● To be done: Pictures within the data are to be left out; everything else must be reproduced exactly.

[BEGIN Information supplied]

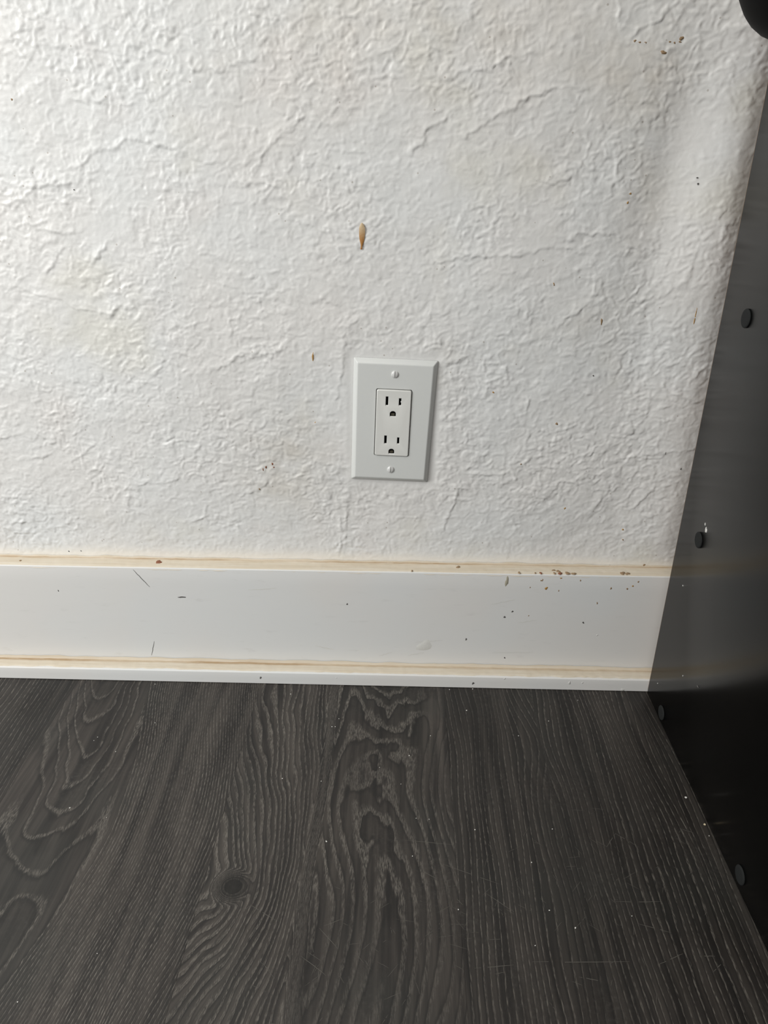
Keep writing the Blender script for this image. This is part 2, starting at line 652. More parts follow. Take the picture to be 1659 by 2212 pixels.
def wall_relief(X, Z):
    # domain-warped plaster: flat-topped dabs with ragged edges, drawn out along the trowel strokes
    wx = X + .0050 * fbm(X * 70, Z * 70, 3, 1)
    wz = Z + .0050 * fbm(X * 70, Z * 70, 3, 2)
    ang = .55 * perlin(X * 5, Z * 5, 3) + .30
    ca, sa = np.cos(ang), np.sin(ang)
    # stroke-aligned coordinates (piecewise, gentle)
    u = wx * ca + wz * sa
    v = -wx * sa + wz * ca
    n1 = fbm(wx * 75 + .3 * u * 60, wz * 125, 3, 4)
    dab = sstep(-.06, .30, n1) * (.75 + .5 * perlin(X * 40, Z * 40, 5))
    n2 = perlin(wx * 130, wz * 190, 6)
    rid = np.exp(-(np.abs(n2) / .10) ** 1.3) * sstep(-.2, .5, perlin(X * 28, Z * 28, 7))
    n3 = fbm(wx * 230, wz * 290, 2, 8)
    dents = sstep(.25, .6, perlin(wx * 95, wz * 120, 9))
    amp = .55 + .55 * sstep(-.35, .45, fbm(X * 11, Z * 11, 2, 10))
    peb = sstep(-.10, .55, perlin(X * 165 + 1.2 * perlin(X * 90, Z * 90, 13), Z * 205 + 1.2 * perlin(X * 90, Z * 90, 14), 15))
    peb2 = sstep(.05, .6, perlin(X * 310, Z * 340, 16))
    h = 1.24 * amp * (.00038 * dab + .00009 * rid + .00006 * n3 - .00020 * dents + .00036 * peb + .00006 * peb2)
    h = h + .00045 * fbm(wx * 32, wz * 38, 2, 21)
    # smooth filled patches
    for px, pz, r in ((-.245, .505, .035), (-.27, .47, .03), (.125, .455, .028), (.03, .50, .03), (.24, .545, .025), (-.30, .40, .03)):
        h *= 1 - .6 * np.exp(-(((X - px) / r) ** 2 + ((Z - pz) / (r * .7)) ** 2))
    # small blisters
    for _ in range(520):
        bx, bz, r = rng.uniform(-.46, .28), rng.uniform(.145, .66), rng.uniform(.0011, .0024)
        i0, i1 = np.searchsorted(ax, [bx - 3 * r, bx + 3 * r])
        j0, j1 = np.searchsorted(az, [bz - 3 * r, bz + 3 * r])
        d = np.hypot(X[i0:i1, j0:j1] - bx, Z[i0:i1, j0:j1] - bz) / r
        h[i0:i1, j0:j1] += rng.uniform(.00025, .0006) * np.exp(-d ** 2 * 1.2) * (1 if rng.random() < .7 else -1)
    h = h + ridge_field(X, Z)
    # fade: smooth run-out at the baseboard caulk, outside the studied area and behind the outlet plate
    f = sstep(.134, .156, Z) * .85 + .15
    f *= sstep(-.60, -.54, X) * (1 - sstep(.31, .34, X)) * (1 - sstep(.72, .75, Z))
    h = h * f
    return h


def wall_undulation(X, Z):
    # broad waves in the wall; near the cabinet it dips and then swells out towards the room
    b = .0016 * fbm(X * 6, Z * 6, 2, 12)
    c = .248 + .15 * (Z - .575)
    dip = np.exp(-(((X - (c - .008)) / .030) ** 2)) * np.exp(-((Z - .53) / .12) ** 2)
    b += -.0052 * dip
    swell = (sstep(.215, .272, X) - .9 * sstep(.274, .300, X)) * (.0036 * np.exp(-((Z - .50) / .16) ** 2) + .0030)
    b += swell
    return b * sstep(.13, .17, Z) * sstep(-.7, -.5, X) * (1 - .9 * sstep(.33, .5, X)) * (1 - sstep(.76, .95, Z))


REL = wall_relief(X, Z) + wall_undulation(X, Z)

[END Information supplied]

● Correct response:
Keep writing the Blender script for this image. This is part 2, starting at line 652. More parts follow. Take the picture to be 1659 by 2212 pixels.
def wall_relief(X, Z):
    # domain-warped plaster: flat-topped dabs with ragged edges, drawn out along the trowel strokes
    wx = X + .0050 * fbm(X * 70, Z * 70, 3, 1)
    wz = Z + .0050 * fbm(X * 70, Z * 70, 3, 2)
    ang = .55 * perlin(X * 5, Z * 5, 3) + .30
    ca, sa = np.cos(ang), np.sin(ang)
    # stroke-aligned coordinates (piecewise, gentle)
    u = wx * ca + wz * sa
    v = -wx * sa + wz * ca
    n1 = fbm(wx * 75 + .3 * u * 60, wz * 125, 3, 4)
    dab = sstep(-.06, .30, n1) * (.75 + .5 * perlin(X * 40, Z * 40, 5))
    n2 = perlin(wx * 130, wz * 190, 6)
    rid = np.exp(-(np.abs(n2) / .10) ** 1.3) * sstep(-.2, .5, perlin(X * 28, Z * 28, 7))
    n3 = fbm(wx * 230, wz * 290, 2, 8)
    dents = sstep(.25, .6, perlin(wx * 95, wz * 120, 9))
    amp = .55 + .55 * sstep(-.35, .45, fbm(X * 11, Z * 11, 2, 10))
    peb = sstep(-.10, .55, perlin(X * 165 + 1.2 * perlin(X * 90, Z * 90, 13), Z * 205 + 1.2 * perlin(X * 90, Z * 90, 14), 15))
    peb2 = sstep(.05, .6, perlin(X * 310, Z * 340, 16))
    h = 1.24 * amp * (.00038 * dab + .00009 * rid + .00006 * n3 - .00020 * dents + .00036 * peb + .00006 * peb2)
    h = h + .00045 * fbm(wx * 32, wz * 38, 2, 21)
    # smooth filled patches
    for px, pz, r in ((-.245, .505, .035), (-.27, .47, .03), (.125, .455, .028), (.03, .50, .03), (.24, .545, .025), (-.30, .40, .03)):
        h *= 1 - .6 * np.exp(-(((X - px) / r) ** 2 + ((Z - pz) / (r * .7)) ** 2))
    # small blisters
    for _ in range(520):
        bx, bz, r = rng.uniform(-.46, .28), rng.uniform(.145, .66), rng.uniform(.0011, .0024)
        i0, i1 = np.searchsorted(ax, [bx - 3 * r, bx + 3 * r])
        j0, j1 = np.searchsorted(az, [bz - 3 * r, bz + 3 * r])
        d = np.hypot(X[i0:i1, j0:j1] - bx, Z[i0:i1, j0:j1] - bz) / r
        h[i0:i1, j0:j1] += rng.uniform(.00025, .0006) * np.exp(-d ** 2 * 1.2) * (1 if rng.random() < .7 else -1)
    h = h + ridge_field(X, Z)
    # fade: smooth run-out at the baseboard caulk, outside the studied area and behind the outlet plate
    f = sstep(.134, .156, Z) * .85 + .15
    f *= sstep(-.60, -.54, X) * (1 - sstep(.31, .34, X)) * (1 - sstep(.72, .75, Z))
    h = h * f
    return h


def wall_undulation(X, Z):
    # broad waves in the wall; near the cabinet it dips and then swells out towards the room
    b = .0016 * fbm(X * 6, Z * 6, 2, 12)
    c = .248 + .15 * (Z - .575)
    dip = np.exp(-(((X - (c - .008)) / .030) ** 2)) * np.exp(-((Z - .53) / .12) ** 2)
    b += -.0052 * dip
    swell = (sstep(.215, .272, X) - .9 * sstep(.274, .300, X)) * (.0036 * np.exp(-((Z - .50) / .16) ** 2) + .0030)
    b += swell
    return b * sstep(.13, .17, Z) * sstep(-.7, -.5, X) * (1 - .9 * sstep(.33, .5, X)) * (1 - sstep(.76, .95, Z))


REL = wall_relief(X, Z) + wall_undulation(X, Z)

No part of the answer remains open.